- [Problem description]
Using the data below, determine the number of lines that include the string "this". Write only that number.

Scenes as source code
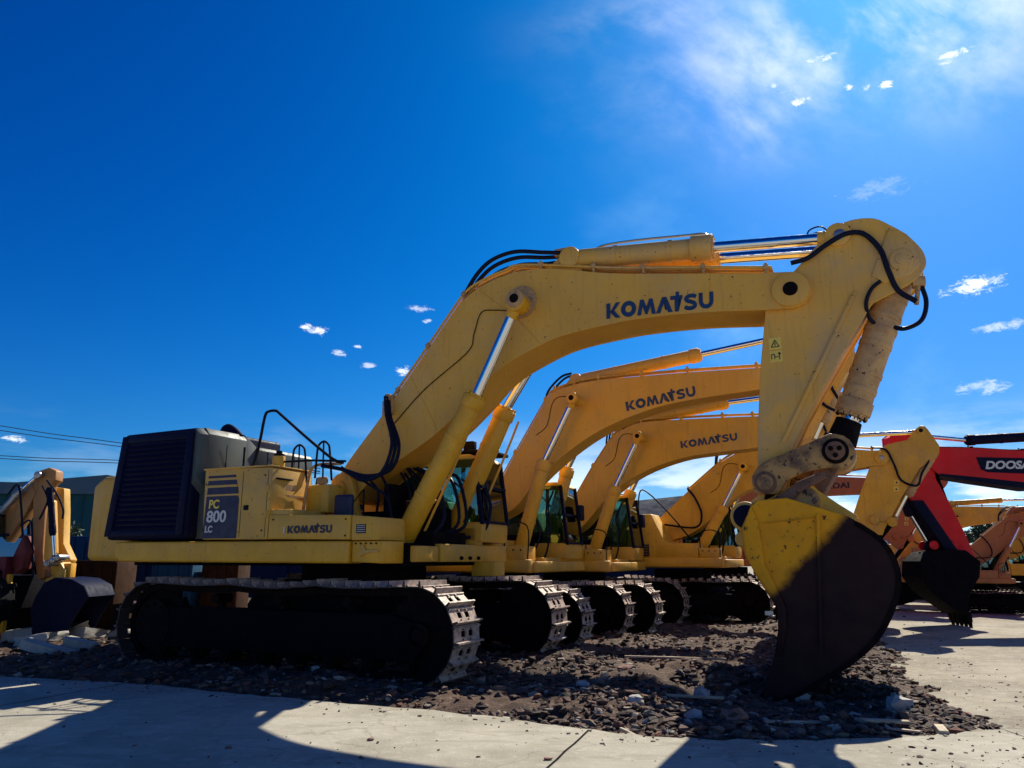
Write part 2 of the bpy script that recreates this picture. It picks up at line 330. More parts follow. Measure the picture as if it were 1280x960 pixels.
def text(name, s, m, parent, x, z, h, y, rot=0., width=None, flip=False, bold=.03, shear=0., skew=1.):
    cu = bpy.data.curves.new(name, 'FONT'); cu.body = s; cu.size = 1; cu.offset = bold; cu.extrude = .004 / h; cu.shear = shear
    tmp = bpy.data.objects.new('tmp', cu); C.objects.link(tmp); dg = bpy.context.evaluated_depsgraph_get(); dg.update()
    me = bpy.data.meshes.new_from_object(tmp.evaluated_get(dg)); bpy.data.objects.remove(tmp)
    co = np.zeros(len(me.vertices) * 3); me.vertices.foreach_get('co', co); co = co.reshape(-1, 3)
    mn, mx = co.min(0), co.max(0); sc = h / (mx[1] - mn[1]); sw = sc if width is None else width / (mx[0] - mn[0])
    co[:, 0] = (co[:, 0] - mn[0]) * sw; co[:, 1] = (co[:, 1] - mn[1]) * sc; co[:, 2] *= h
    me.vertices.foreach_set('co', co.ravel()); me.materials.append(MAT[m])
    mt = Matrix.Translation((x, y, z)) @ (Matrix.Rotation(math.pi, 4, 'Z') if flip else Matrix()) @ Matrix.Rotation(-rot if not flip else -rot, 4, 'Y') @ Matrix.Rotation(math.pi / 2, 4, 'X')
    return link(name, me, parent, mtx=mt)
def strip(path, w):                     # one mitred band, no overlapping quads
    P = [Vector(p) for p in path]; L_, R_ = [], []
    for i, p in enumerate(P):
        t = (P[min(i + 1, len(P) - 1)] - P[max(i - 1, 0)]).normalized(); n = Vector((-t.y, t.x)) * w / 2; L_.append(p + n); R_.append(p - n)
    return [[L_[i], L_[i + 1], R_[i + 1], R_[i]] for i in range(len(P) - 1)]
def komatsu(parent, x, z, h, w, y, rot, m='logo_blue'):
    """the maker's heavy block letters, cut as thin plates"""
    polys = []; cx = 0.
    def add(pl, adv):
        nonlocal cx
        polys.extend([[(q[0] + cx, q[1]) for q in p] for p in pl]); cx += adv
    add([[(0, 0), (.27, 0), (.27, 1), (0, 1)], [(.27, .40), (.66, 1), (.98, 1), (.56, .50), (.27, .50)], [(.27, .49), (.56, .49), (1.0, 0), (.66, 0), (.27, .38)]], 1.04)
    ring = [(.52 + .40 * math.cos(a), .5 + .38 * math.sin(a)) for a in np.linspace(0, 2 * math.pi, 25)[:-1]]
    ro = [(.52 + .53 * math.cos(a), .5 + .52 * math.sin(a)) for a in np.linspace(0, 2 * math.pi, 25)[:-1]]; ri = [(.52 + .23 * math.cos(a), .5 + .23 * math.sin(a)) for a in np.linspace(0, 2 * math.pi, 25)[:-1]]
    add([[ro[i], ro[(i + 1) % 24], ri[(i + 1) % 24], ri[i]] for i in range(24)], 1.12)
    add([[(0, 0), (.26, 0), (.36, .56), (.56, .02), (.70, .02), (.90, .56), (1.0, 0), (1.26, 0), (1.06, 1), (.82, 1), (.63, .50), (.44, 1), (.20, 1)]], 1.28)
    add([[(0, 0), (.28, 0), (.55, .66), (.68, .34), (.56, .34), (.64, .16), (.76, .16), (.82, 0), (1.12, 0), (.70, 1), (.42, 1)]], .93)
    add([[(.04, .76), (.32, .76), (.32, 0), (.58, 0), (.58, .76), (.84, .76), (.84, 1), (.04, 1)], [(.40, 1.0), (.62, 1.0), (.62, 1.24), (.40, 1.24)]], .92)
    add(strip(spline([(.80, .80), (.62, .885), (.38, .885), (.17, .78), (.19, .62), (.45, .52), (.70, .40), (.72, .22), (.52, .115), (.28, .12), (.06, .22)], 3), .245), .98)
    add(strip(spline([(.13, 1.0), (.13, .70), (.14, .38), (.28, .16), (.47, .115), (.66, .16), (.80, .38), (.81, .70), (.81, 1.0)], 3), .255), .94)
    k = w / cx; b = BM(); c, s_ = math.cos(rot), math.sin(rot)
    for p in polys:
        q = [(x + px * k * c - pz * h * s_, z + px * k * s_ + pz * h * c) for px, pz in p]; prism(b, q, y - .004, y)
    tri(b); bmesh.ops.recalc_face_normals(b, faces=b.faces)
    me = bpy.data.meshes.new('maker_name'); b.to_mesh(me); b.free(); me.materials.append(MAT[m]); return link('maker_name', me, parent)
# ---------------------------------------------------------------- tracked undercarriage
def shoe_mesh(name, pitch, w):
    b = BM(); t = .018; L = pitch * .94
    xs = [-L / 2, -L * .14, L * .20, L / 2]; ys = [-w / 2, -.16, -.05, .05, .16, w / 2]
    for i in range(3):
        for j in range(5):
            if i == 1 and j in (1, 3): continue      # the two mud holes
            box(b, xs[i], xs[i + 1], ys[j] * 1., ys[j + 1], -t, 0)
    bmesh.ops.remove_doubles(b, verts=b.verts, dist=1e-4)
    prism(b, [(-L * .54, -.0), (-L * .36, .0), (-L * .40, .075), (-L * .50, .075)], -w / 2, w / 2)   # main grouser
    prism(b, [(L * .34, -.0), (L * .46, .0), (L * .44, .022), (L * .36, .022)], -w / 2, w / 2)
    for yy in (-.105, .105):
        for xx in (-L * .27, L * .28): cyl(b, (xx, yy, -.002), (xx, yy, .02), .019, 6)
    bmesh.ops.recalc_face_normals(b, faces=b.faces)
    me = bpy.data.meshes.new(name); b.to_mesh(me); b.free(); me.materials.append(MAT['shoe_steel']); return me
def track_path(x0, x1, ht, n=400):
    r = ht / 2; pts = []
    pts += [(x, 0.) for x in np.linspace(x0 + r, x1 - r, 60)]
    pts += arc(x1 - r, r, r, -90, 90, 40)[1:]
    pts += [(x, ht - .05 * math.sin(math.pi * abs((x - x0 - r) / (x1 - x0 - 2 * r))) * abs(math.sin(3 * math.pi * (x - x0 - r) / (x1 - x0 - 2 * r)))) for x in np.linspace(x1 - r, x0 + r, 60)[1:]]
    pts += arc(x0 + r, r, r, 90, 270, 40)[1:-1]
    return pts
def along(pts, step):
    P = [Vector((x, 0, z)) for x, z in pts] + [Vector((pts[0][0], 0, pts[0][1]))]
    L = sum((b - a).length for a, b in zip(P, P[1:])); n = round(L / step); st = L / n; out = []; acc = 0; nxt = st / 2
    for a, b in zip(P, P[1:]):
        d = (b - a).length
        while d > 0 and nxt <= acc + d and len(out) < n: out.append((a.lerp(b, (nxt - acc) / d), (b - a).normalized())); nxt += st
        acc += d
    return out
def undercarriage(root, x0, x1, ht, gauge, w, pitch, shoes=True, far=True, bodym='mud_steel'):
    sm = shoe_mesh('track_shoe', pitch, w); path = track_path(x0, x1, ht); r = ht / 2
    for sy in (-1, 1):
        yc = sy * gauge / 2
        b = BM(); ip = inset(path[::2], .035); ip2 = inset(path[::2], .13); n = len(ip)    # link chain ring
        for ya, yb in ((yc - .13, yc - .07), (yc + .07, yc + .13)):
            A = [[b.verts.new((x, y, z)) for x, z in q] for q in (ip, ip2) for y in (ya, yb)]
            for i in range(n):
                j = (i + 1) % n
                for p, q in ((0, 1), (1, 3), (3, 2), (2, 0)): b.faces.new((A[p][i], A[q][i], A[q][j], A[p][j]))
        tr = obj('track', b, 'dark_steel', root)
        if shoes:
            for p, t in along(path, pitch):
                nrm = Vector((t.z, 0, -t.x)); M = Matrix((( t.x, 0, nrm.x, p.x), (0, 1, 0, yc), (t.z, 0, nrm.z, p.z), (0, 0, 0, 1)))
                if nrm.dot(Vector((p.x - (x0 + x1) / 2, 0, p.z - r))) < 0: nrm = -nrm
                M = Matrix(((t.x, 0, nrm.x, p.x), (0, 1, 0, yc + random.uniform(-.004, .004)), (t.z, 0, nrm.z, p.z), (0, 0, 0, 1)))
                link('track_shoe', sm, tr, mtx=M)
        b = BM(); fr = [(x0 + r * 1.0, .30), (x1 - r * 1.1, .30), (x1 - r * .9, .45), (x1 - r * .95, ht * .60), (x1 - r * 1.7, ht * .70), (x0 + r * 1.4, ht * .70), (x0 + r * .9, ht * .5)]
        prism(b, fr, yc - .20, yc + .20); obj('track_frame', b, bodym, root, .02)
        b = BM(); pin(b, x1 - r, r, yc - .07, yc + .07, r - .09, 32); pin(b, x1 - r, r, yc - .2, yc + .2, .16); pin(b, x1 - r, r, yc - .235, yc + .235, .09, 12); obj('idler', b, 'dark_steel', root, .008)
        b = BM(); k = 21; sp_ = []
        for i in range(k * 4):
            a = 2 * math.pi * i / (k * 4); rr = r - .10 + (.05 if i % 4 in (1, 2) else -.03); sp_.append((x0 + r + rr * math.cos(a), r + rr * math.sin(a)))
        prism(b, sp_, yc - .035, yc + .035); tri(b); pin(b, x0 + r, r, yc - .22, yc + .22, r * .58, 28)
        for i in range(12): a = 2 * math.pi * i / 12; pin(b, x0 + r + .75 * r * .62 * math.cos(a), r + .75 * r * .62 * math.sin(a), yc - .245, yc + .245, .022, 8)
        obj('sprocket', b, 'dark_steel', root, .0)
        for i in range(8):
            b = BM(); xx = x0 + r * 1.25 + (x1 - x0 - 2.5 * r) * i / 7; pin(b, xx, .235, yc - .16, yc + .16, .10, 16); pin(b, xx, .235, yc - .2, yc + .2, .05, 10); obj('track_roller', b, 'dark_steel', root)
        for i in range(3):
            b = BM(); xx = x0 + (x1 - x0) * (.3 + .2 * i); pin(b, xx, ht - .24, yc - .16, yc + .16, .075, 16); box(b, xx - .05, xx + .05, yc - .05, yc + .05, ht * .6, ht - .22); obj('carrier_roller', b, 'dark_steel', root)
    b = BM(); g = gauge / 2 - .1; c = (x0 + x1) / 2 + .15
    prism(b, [(c - .9, ht * .35), (c + .9, ht * .35), (c + 1.0, ht * .75), (c + .7, ht + .02), (c - .7, ht + .02), (c - 1., ht * .75)], -g, g); obj('carbody', b, bodym, root, .03)
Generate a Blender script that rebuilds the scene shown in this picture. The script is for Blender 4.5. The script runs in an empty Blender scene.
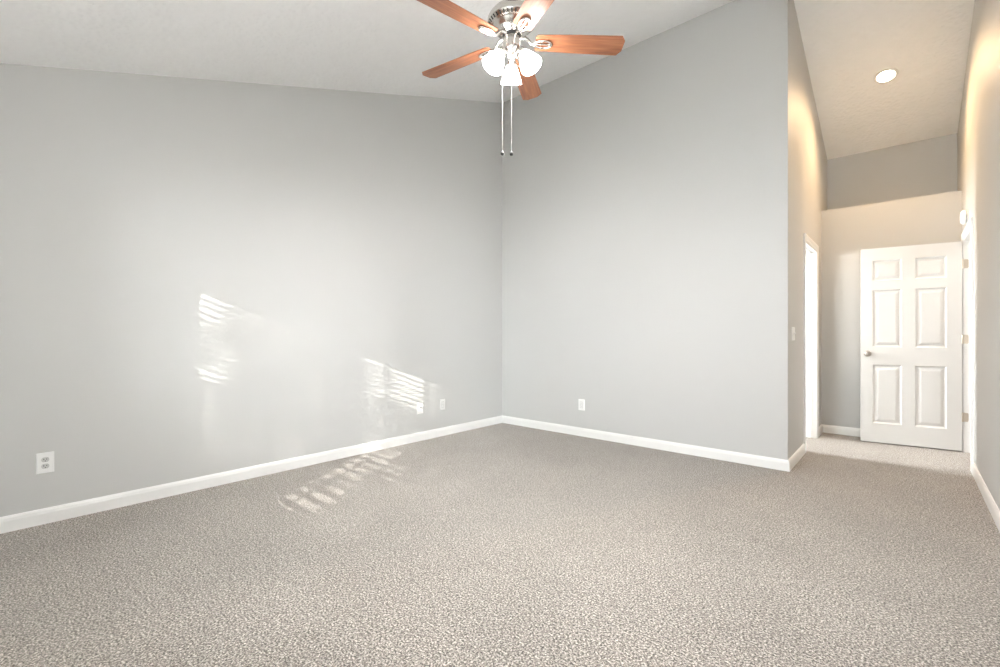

- [Task answer]
2